Personnellement, je regarde, scrute, soutiens, m'emballe pour ces nouvelles formes d'actions. Mais ce qui me fait douter de la possibilité que la révolte douce advienne est que la pyramide des âges joue en notre défaveur. Car le personnel politique actuel connaît ces chiffres, les équilibres démographiques et le discours à appliquer en fonction de cela pour être réélu. On peut bien sûr arguer que les septuagénaires et leurs aînés ont des petits enfants et qu'ils auront conscience des enjeux écologiques et éducatifs. Certes. Edgar Morin, naguère le regretté Stéphane Hessel et tant d'autres grandes consciences sont détenteurs de carte vermeille depuis des plombes. Bien sûr, mais n'en tirons pas de conclusions hâtives sur la conscience politique des aînés de nos aînés. La réalité de l'histoire a prouvé que marteler de la fermeté sécuritaire, rassurer sur l'immigration, câliner sur l'avenir des retraites et enfumer sur la santé étaient des investissement politiquement payants. Notre personnel politique continue de scander "la jeunesse est notre avenir, notre priorité" et autres lieux communs, mais les décisions prises dans la foulée vont modérément (je reste poli) dans ce sens. On balance entre cynisme et résignation lente pour qualifier ladite attitude. Il y a quelques années, excédé par ce déni démocratique Martin Hirsch avait proposé une réforme aussi révoltante éthiquement qu'infaisable concrètement, une vraie merveille d'invention technocrate : donner le droit de vote en fonction de l'âge. Plus il vous reste de temps à vivre (en fonction de l'espérance moyenne 82 pour les français, 86 pour les françaises) plus votre compte. D'abord, un octogénaire peut encore vivre 30 ans quand un jeune de 18 ans peut être fauché par une voiture le lendemain. Ensuite, le principe d'un être humain égal une voix est tout de même ce qu'on a trouvé de mieux pour être égaux et répondre à une crise de la jeunesse par une jeunocratie est relativement con... Sachant qu'Hirsch ne l'est pas, je vois plus dans son geste une incapacité à changer avec la rapidité nécessaire.

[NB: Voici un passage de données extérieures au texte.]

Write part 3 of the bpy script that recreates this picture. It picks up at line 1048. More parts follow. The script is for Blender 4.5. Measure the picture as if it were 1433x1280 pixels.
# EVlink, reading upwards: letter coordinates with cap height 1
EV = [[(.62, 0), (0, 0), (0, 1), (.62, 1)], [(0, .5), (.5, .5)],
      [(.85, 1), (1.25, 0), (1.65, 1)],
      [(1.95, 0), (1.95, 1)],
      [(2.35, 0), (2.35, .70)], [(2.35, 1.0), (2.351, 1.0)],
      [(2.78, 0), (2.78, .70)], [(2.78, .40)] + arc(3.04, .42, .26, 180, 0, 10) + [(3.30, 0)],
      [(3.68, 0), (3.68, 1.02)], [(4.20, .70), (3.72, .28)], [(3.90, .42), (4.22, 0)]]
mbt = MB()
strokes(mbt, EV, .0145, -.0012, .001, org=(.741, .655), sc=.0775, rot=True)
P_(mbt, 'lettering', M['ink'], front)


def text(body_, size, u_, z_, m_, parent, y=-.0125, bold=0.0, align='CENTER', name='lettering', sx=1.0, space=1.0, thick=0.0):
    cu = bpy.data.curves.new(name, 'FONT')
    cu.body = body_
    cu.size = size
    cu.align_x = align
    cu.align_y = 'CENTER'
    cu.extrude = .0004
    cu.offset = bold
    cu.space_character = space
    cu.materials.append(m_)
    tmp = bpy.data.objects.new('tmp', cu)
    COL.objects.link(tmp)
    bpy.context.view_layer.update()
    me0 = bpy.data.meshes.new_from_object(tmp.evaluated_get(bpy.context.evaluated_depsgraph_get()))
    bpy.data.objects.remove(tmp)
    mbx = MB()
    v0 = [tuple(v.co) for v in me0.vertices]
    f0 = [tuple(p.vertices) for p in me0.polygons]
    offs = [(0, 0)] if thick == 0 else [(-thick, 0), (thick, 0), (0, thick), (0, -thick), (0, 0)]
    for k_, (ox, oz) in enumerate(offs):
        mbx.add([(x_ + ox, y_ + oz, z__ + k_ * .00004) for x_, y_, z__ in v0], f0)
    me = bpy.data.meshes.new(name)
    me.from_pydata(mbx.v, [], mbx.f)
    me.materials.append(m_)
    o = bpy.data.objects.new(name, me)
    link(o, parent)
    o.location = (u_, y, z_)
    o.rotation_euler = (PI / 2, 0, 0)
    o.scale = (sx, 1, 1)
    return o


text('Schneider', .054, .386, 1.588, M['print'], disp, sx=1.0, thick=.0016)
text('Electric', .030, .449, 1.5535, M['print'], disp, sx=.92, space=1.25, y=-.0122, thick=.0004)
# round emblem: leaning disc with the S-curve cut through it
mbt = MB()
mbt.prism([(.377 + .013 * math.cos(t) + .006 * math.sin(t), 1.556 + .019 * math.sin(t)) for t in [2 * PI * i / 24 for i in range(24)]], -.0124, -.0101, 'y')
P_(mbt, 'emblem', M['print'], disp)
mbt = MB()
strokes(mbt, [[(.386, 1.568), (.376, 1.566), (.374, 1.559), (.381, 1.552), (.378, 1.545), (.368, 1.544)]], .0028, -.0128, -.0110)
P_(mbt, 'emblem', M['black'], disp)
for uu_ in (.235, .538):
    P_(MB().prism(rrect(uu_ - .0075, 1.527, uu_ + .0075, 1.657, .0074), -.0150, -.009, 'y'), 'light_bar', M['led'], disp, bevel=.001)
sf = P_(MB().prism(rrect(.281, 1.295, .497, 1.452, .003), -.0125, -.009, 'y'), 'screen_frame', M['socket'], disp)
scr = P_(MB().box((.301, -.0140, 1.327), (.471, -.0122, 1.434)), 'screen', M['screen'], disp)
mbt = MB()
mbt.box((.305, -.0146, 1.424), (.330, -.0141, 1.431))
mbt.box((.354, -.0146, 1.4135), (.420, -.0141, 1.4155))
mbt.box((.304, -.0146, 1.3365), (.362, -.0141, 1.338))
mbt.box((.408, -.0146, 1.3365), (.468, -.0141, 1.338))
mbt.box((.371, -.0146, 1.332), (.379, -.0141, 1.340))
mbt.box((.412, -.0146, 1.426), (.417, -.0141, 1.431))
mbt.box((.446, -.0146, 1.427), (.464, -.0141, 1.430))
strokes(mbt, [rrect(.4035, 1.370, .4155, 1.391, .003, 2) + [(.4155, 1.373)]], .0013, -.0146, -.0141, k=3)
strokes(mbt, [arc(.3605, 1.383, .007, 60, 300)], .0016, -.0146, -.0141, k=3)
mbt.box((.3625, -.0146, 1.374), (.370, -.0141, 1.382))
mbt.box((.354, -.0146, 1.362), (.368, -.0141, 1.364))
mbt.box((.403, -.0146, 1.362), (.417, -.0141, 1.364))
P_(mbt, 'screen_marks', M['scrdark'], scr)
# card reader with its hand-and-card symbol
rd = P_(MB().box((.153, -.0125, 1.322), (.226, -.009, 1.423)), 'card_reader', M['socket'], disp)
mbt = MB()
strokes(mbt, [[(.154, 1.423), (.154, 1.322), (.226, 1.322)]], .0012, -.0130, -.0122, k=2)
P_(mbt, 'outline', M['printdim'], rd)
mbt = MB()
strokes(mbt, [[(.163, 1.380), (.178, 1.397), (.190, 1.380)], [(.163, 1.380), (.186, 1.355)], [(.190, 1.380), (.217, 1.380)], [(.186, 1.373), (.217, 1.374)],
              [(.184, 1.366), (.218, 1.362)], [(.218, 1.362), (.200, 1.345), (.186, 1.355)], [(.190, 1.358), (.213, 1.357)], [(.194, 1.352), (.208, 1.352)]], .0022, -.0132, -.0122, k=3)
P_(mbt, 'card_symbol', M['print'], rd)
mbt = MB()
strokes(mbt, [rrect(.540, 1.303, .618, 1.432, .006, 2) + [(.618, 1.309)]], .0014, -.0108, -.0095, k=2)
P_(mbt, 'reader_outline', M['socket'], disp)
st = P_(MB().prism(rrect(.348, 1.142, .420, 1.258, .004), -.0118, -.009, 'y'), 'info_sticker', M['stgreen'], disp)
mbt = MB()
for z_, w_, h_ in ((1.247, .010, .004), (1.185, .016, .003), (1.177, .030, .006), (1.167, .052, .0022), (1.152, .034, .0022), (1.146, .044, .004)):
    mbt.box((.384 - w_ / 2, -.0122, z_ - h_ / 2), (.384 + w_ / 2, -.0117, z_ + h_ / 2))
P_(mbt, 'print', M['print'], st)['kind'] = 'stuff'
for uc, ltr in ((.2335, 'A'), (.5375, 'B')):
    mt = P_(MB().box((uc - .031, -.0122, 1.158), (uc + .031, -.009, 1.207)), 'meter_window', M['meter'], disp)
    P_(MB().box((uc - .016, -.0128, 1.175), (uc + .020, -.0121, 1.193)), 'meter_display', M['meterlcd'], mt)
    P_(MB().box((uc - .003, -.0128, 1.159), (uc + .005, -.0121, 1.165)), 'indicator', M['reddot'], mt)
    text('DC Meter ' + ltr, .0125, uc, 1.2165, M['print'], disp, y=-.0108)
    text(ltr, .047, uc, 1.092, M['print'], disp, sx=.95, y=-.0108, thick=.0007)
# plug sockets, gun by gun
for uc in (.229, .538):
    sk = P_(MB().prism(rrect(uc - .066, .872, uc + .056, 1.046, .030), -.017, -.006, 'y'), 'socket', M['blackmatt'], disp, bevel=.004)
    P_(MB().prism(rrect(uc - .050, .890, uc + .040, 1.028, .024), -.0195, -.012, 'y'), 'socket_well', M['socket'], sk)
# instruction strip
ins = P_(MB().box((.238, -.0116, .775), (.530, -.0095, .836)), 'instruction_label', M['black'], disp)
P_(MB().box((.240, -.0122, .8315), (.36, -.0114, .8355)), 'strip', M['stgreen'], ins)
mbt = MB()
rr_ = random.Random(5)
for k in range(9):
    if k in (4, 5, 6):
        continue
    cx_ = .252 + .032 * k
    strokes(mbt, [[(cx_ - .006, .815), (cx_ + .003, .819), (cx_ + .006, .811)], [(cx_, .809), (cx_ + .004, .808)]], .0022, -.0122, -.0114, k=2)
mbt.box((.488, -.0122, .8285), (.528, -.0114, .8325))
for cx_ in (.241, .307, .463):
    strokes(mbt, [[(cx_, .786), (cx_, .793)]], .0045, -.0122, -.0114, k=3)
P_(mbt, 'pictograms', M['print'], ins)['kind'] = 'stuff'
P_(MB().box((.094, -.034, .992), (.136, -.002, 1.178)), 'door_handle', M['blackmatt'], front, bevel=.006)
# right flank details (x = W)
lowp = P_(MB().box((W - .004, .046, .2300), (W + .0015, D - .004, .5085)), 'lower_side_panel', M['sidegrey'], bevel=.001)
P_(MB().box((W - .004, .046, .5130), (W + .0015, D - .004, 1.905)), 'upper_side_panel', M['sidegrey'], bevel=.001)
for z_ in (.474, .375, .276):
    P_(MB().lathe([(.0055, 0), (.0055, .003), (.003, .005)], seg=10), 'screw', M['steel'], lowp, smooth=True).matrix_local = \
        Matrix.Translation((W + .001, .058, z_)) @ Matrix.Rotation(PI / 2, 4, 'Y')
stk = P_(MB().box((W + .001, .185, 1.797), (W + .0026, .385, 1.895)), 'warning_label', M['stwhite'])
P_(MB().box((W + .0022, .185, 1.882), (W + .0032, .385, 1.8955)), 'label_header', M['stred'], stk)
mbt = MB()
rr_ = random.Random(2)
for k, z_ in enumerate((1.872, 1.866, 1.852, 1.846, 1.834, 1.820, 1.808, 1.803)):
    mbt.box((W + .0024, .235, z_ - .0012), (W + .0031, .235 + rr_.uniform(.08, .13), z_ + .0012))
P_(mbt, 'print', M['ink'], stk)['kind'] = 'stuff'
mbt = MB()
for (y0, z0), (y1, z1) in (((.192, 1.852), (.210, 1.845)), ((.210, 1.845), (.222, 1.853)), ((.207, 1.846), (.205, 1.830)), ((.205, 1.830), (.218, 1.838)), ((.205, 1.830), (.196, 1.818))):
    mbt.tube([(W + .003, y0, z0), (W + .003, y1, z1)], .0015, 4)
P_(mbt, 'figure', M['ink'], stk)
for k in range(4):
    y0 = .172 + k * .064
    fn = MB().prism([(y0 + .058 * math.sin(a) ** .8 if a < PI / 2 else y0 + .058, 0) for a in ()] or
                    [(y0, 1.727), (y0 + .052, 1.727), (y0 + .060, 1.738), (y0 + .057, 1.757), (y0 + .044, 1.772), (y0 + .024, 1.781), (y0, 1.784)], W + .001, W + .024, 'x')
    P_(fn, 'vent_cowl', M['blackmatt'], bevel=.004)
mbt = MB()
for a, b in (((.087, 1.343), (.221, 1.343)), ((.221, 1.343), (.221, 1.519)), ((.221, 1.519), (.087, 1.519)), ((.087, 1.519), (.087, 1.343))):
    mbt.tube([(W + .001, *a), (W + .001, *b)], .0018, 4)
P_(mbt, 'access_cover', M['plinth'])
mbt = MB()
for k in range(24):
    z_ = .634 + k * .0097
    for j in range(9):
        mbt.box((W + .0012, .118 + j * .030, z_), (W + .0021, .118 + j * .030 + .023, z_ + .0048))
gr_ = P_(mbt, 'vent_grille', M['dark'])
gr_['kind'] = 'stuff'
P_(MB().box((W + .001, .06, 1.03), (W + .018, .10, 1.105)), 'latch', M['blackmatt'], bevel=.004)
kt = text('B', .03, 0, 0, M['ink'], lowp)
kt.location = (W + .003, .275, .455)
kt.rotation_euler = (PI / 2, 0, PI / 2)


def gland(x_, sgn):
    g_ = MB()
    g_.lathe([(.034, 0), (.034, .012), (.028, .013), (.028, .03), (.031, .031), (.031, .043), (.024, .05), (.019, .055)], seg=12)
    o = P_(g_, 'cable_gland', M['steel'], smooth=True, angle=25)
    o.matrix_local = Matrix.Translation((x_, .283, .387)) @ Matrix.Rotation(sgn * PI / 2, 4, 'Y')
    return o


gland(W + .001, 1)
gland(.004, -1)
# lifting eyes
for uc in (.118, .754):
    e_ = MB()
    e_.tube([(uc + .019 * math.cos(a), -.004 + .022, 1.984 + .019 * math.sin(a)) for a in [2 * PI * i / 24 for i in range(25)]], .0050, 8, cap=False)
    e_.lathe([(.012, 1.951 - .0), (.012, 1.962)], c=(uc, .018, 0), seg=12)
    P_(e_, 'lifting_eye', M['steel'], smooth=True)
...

Les équivalents des projets civiques et numériques cités se développent bien plus vite dans les pays jeunes. Nombre de commentateurs ont insisté sur le rôle des réseaux sociaux dans le Printemps Arabe où en Iran où le soulèvement démocratique adviendra bien un jour tant la part de la jeunesse diplômé est importante dans le pays. Au Brésil, #MeuRio, une plate forme de mobilisation civique qui arrive concrètement à changer 15% des politiques publiques a pu connaître un succès rapide grâce à la pyramide des âges du pays et s'est d'ailleurs depuis développé dans d'autres mégapoles brésiliennes. En France, l'initiative louable d'Anne Hidalgo sur une part de budget participatif (n'ergotons pas sur la modestie des tickets en jeu) se fracasse lamentablement sur le nombre de personnes qui votent. Ca doit nous faire réfléchir : soit on euthanasie massivement, soit on agit pour rendre accessibles les outils du renouveau aux aînés. Proposé comme ça, j'espère que l'on verra qu'il n'y a guère le choix.